- _DO THIS_
Exactly retype the lines of the material from its first line to the line with "PI = math.pi", including both.

- _EXERCISE INPUT_

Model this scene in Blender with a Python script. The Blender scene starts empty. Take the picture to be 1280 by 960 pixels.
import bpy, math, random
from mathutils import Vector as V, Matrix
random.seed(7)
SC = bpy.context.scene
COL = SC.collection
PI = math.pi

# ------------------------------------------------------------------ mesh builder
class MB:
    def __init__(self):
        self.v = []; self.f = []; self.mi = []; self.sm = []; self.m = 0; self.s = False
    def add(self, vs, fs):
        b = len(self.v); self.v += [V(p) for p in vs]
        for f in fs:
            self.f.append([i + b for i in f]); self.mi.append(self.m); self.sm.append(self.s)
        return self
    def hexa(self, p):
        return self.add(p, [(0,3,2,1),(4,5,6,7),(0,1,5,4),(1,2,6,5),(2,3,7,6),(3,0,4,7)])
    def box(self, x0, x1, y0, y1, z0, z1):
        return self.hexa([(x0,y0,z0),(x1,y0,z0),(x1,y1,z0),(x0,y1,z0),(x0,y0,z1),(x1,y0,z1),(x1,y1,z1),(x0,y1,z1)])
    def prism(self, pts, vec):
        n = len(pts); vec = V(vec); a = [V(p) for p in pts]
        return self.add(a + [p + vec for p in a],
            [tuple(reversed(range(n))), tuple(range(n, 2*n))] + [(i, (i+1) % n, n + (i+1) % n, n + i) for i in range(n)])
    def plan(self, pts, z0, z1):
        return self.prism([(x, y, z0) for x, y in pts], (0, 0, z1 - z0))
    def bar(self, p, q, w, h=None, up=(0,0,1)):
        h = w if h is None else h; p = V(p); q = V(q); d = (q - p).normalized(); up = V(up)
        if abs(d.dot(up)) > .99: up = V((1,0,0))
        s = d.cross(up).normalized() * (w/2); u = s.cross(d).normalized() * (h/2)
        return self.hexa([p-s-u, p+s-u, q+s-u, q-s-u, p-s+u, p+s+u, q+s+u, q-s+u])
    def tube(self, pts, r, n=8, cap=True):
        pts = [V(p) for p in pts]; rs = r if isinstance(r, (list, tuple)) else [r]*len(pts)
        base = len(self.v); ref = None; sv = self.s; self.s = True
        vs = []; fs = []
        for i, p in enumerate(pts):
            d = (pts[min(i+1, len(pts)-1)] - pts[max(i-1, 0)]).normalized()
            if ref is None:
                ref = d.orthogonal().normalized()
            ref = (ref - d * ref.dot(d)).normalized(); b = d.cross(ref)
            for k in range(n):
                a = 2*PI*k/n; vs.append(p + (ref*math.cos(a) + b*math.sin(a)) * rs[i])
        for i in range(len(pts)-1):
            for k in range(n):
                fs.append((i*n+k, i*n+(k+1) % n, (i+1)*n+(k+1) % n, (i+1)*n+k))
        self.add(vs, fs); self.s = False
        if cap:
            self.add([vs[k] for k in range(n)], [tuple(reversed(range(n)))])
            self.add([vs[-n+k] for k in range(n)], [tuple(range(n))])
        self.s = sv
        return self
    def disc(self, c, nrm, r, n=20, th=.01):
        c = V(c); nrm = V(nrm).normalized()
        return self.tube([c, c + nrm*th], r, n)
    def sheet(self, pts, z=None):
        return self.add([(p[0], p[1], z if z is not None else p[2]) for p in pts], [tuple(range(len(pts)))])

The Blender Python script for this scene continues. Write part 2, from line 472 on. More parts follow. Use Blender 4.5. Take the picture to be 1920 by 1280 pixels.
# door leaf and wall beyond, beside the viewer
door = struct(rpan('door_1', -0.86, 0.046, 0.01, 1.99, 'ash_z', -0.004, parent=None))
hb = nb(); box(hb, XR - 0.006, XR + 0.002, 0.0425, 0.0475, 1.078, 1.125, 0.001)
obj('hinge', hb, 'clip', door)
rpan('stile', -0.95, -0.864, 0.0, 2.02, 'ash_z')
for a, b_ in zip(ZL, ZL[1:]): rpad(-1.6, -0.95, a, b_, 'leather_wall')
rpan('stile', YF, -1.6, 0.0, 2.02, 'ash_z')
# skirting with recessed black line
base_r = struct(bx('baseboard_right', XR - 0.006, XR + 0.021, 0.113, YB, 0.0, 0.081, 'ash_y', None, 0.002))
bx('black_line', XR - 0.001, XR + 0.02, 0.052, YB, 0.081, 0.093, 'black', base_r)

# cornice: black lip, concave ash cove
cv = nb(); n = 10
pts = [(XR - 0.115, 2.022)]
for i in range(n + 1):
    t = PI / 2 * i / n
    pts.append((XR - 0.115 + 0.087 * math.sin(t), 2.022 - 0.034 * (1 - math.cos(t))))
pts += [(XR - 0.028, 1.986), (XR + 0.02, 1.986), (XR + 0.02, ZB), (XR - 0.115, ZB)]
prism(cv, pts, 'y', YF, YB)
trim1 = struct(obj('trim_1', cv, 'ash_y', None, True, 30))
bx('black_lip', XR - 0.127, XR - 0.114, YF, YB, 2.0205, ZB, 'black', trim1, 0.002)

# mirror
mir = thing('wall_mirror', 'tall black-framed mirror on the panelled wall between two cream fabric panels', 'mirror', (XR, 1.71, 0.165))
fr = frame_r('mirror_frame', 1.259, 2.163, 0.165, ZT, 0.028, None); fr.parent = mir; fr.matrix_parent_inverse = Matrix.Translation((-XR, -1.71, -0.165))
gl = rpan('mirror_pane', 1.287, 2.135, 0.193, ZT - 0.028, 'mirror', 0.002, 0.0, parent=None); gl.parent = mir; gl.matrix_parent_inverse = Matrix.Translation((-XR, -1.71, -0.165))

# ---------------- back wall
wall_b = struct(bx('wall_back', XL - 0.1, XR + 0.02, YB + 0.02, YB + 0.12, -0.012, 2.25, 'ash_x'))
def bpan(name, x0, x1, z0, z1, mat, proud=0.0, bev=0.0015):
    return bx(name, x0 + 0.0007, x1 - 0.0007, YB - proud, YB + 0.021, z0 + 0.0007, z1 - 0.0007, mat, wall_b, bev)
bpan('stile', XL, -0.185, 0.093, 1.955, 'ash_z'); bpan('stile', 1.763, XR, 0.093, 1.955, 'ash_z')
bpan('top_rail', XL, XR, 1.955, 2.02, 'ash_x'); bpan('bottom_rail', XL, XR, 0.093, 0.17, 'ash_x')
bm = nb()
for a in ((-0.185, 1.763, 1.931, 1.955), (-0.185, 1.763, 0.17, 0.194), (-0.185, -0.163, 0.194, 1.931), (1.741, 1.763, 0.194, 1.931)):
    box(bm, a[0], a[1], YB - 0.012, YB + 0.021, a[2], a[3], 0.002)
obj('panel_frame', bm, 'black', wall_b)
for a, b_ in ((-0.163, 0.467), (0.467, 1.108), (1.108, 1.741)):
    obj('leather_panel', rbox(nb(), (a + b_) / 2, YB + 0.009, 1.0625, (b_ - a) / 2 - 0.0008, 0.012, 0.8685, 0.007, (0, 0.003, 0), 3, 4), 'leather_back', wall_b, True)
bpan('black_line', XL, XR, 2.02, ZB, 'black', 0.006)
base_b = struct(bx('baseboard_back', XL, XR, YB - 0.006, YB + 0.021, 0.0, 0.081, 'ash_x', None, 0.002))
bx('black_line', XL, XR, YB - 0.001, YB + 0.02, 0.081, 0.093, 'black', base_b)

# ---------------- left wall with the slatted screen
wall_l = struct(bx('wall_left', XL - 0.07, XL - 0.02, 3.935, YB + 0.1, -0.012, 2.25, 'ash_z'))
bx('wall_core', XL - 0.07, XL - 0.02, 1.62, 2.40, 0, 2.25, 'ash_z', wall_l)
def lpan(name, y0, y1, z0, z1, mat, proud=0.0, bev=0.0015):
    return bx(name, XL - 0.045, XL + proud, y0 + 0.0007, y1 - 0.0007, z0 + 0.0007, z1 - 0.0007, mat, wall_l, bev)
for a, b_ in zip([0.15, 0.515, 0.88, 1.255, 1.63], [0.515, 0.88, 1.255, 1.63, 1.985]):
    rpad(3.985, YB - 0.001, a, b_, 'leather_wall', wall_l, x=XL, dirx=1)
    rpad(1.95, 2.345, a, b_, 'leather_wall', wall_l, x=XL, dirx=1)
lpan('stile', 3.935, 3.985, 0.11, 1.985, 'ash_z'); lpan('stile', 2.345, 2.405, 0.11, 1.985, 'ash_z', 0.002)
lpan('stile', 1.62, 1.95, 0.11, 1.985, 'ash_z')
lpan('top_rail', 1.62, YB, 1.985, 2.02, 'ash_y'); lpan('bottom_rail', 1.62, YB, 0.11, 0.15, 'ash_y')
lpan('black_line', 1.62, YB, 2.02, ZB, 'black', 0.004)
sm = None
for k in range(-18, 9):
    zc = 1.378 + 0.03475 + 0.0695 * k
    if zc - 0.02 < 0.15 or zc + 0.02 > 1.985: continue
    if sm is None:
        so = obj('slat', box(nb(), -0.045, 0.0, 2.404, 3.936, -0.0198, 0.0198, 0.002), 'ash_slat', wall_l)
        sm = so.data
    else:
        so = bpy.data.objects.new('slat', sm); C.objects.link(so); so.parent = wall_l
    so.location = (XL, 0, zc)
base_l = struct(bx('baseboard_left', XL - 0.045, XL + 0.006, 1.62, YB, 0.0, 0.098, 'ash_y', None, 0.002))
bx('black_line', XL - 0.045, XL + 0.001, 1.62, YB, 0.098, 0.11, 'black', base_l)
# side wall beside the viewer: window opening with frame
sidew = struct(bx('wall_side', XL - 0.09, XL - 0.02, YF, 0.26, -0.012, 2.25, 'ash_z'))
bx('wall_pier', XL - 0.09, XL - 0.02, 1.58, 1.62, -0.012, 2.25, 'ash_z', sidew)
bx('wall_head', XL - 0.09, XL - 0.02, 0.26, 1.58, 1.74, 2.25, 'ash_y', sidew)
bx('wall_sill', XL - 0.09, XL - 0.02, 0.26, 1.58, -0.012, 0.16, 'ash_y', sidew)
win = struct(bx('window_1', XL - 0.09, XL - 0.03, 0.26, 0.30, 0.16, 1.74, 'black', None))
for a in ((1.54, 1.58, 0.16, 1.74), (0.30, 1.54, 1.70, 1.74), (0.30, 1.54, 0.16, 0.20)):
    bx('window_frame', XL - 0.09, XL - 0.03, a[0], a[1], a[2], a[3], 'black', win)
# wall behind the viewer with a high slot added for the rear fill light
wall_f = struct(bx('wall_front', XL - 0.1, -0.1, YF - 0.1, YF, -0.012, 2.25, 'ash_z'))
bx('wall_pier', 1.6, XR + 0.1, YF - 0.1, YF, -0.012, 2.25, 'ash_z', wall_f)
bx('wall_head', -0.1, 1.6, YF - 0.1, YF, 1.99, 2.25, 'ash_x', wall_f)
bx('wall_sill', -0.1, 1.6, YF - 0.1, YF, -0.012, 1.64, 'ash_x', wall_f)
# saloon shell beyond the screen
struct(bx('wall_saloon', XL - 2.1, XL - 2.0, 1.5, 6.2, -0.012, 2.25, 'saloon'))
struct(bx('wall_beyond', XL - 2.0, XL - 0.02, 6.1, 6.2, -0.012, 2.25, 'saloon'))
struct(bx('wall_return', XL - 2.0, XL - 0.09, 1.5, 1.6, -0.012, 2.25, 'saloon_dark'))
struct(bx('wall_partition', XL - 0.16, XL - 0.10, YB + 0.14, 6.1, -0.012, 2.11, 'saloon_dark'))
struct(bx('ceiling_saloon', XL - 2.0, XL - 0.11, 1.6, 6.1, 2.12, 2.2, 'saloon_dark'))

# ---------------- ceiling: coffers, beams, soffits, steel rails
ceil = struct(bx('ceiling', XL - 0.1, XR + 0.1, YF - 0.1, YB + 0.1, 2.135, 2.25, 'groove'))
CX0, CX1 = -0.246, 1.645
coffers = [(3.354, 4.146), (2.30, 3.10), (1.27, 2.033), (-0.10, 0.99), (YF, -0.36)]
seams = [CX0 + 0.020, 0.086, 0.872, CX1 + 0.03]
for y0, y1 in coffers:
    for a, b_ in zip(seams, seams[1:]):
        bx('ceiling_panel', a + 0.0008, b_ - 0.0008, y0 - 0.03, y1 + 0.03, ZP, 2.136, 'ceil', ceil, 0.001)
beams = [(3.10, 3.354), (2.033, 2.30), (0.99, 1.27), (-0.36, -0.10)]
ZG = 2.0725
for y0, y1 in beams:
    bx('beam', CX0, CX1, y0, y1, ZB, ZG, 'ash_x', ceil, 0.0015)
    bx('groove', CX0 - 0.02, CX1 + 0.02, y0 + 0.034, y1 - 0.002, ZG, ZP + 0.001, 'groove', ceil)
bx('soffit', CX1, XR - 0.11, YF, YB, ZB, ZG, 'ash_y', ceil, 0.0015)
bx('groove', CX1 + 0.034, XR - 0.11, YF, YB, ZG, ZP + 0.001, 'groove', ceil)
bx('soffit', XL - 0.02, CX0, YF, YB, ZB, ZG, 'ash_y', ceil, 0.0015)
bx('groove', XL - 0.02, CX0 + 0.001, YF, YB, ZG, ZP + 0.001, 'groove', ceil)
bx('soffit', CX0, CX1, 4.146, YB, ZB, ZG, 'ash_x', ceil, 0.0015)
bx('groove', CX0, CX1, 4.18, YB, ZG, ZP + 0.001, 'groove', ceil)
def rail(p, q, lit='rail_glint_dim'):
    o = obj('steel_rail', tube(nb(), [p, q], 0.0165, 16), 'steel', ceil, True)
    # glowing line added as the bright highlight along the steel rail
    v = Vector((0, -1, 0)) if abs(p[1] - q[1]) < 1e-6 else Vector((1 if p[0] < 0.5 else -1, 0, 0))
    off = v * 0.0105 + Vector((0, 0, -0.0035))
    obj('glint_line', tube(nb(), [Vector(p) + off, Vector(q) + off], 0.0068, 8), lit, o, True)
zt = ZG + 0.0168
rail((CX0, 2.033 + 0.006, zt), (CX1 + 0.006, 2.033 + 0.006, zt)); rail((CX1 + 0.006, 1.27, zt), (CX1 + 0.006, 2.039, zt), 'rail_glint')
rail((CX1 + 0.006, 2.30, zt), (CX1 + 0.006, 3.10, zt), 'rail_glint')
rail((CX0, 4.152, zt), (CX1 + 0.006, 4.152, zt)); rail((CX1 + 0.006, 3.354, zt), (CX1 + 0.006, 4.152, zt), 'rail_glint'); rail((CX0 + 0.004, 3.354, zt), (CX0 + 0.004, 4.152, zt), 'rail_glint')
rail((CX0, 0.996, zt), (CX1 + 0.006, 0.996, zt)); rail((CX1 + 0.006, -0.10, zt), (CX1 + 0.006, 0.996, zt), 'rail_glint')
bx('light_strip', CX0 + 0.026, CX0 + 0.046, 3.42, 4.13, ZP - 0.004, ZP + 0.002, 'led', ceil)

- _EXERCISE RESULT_
Model this scene in Blender with a Python script. The Blender scene starts empty. Take the picture to be 1280 by 960 pixels.
import bpy, math, random
from mathutils import Vector as V, Matrix
random.seed(7)
SC = bpy.context.scene
COL = SC.collection
PI = math.pi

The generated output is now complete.